Well, I don't think detente in the seventies postponed the Soviet collapse. But that's a debate for another day.

Mr. Hier makes an interesting point. Maybe the Republicans should throw in the towel and let the Democrats take over the executive as well as the legislative branches of state government. Of course, they're not going to do that. But it would tend to clarify things, wouldn't it?

Something tells me though that the Democrats in Montpelier (I apologize for misspelling Montpelier in a previous post - typical flatlander mistake) would find a way to blame "the rich," or Wall Street, or Washington for the economic debacle when it did occur. Certainly their friends in the press would do everything possible to help them avoid blame.

We have a political class that's happy to tax and regulate business and property owners almost to death, and the fact is, it wins elections for them. It may be that nothing will change until our legislators and regulators discover that their own salaries are in jeopardy. This could happen - their onerous policies eventually could destroy the tax base. When the political class truly feels the pain they have created, then we might get action of the right kind. But why throw up our hands and wait for the catastrophe to happen? Let's try to avert it instead. I don't believe we have really yet begun to fight.

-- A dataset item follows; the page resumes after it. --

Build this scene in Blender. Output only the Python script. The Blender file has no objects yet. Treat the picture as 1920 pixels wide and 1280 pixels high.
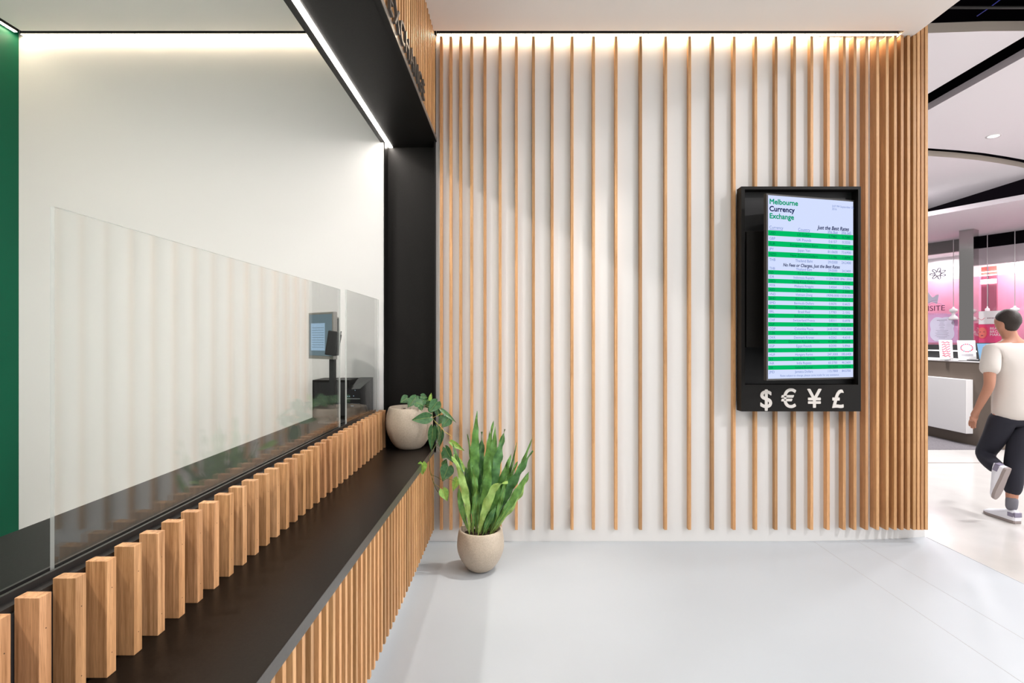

I do wish the governor and the Republican Party in general would raise the volume a bit. There ought to be a harder edge to our side's rhetoric. We should carry our message directly to the wage-earners and small property owners that make up a big chunk of the Democratic Party's support. We need to show those voters how the private sector and small government can benefit them directly. We have nothing to lose but our minority position in Montpelier. We have this state and its future to gain.


Curtis Hier

"Of course, they're not going to do that."

I'm not so sure. I predict that campaign funds are going to go more to legislative races than the gubernatorial one, now that the Governor is seen as more of a freelancer and less of a team player.

Jon Harrison

You may very well be right. But a lot of money didn't help against Sanders, did it? The Party needs a message and people who know how to deliver it as much as it needs more money. At some point we have to stop pussyfooting around and tell it like it is. This may lead at first to more defeats. But then Goldwater was eventually followed by Reagan, no?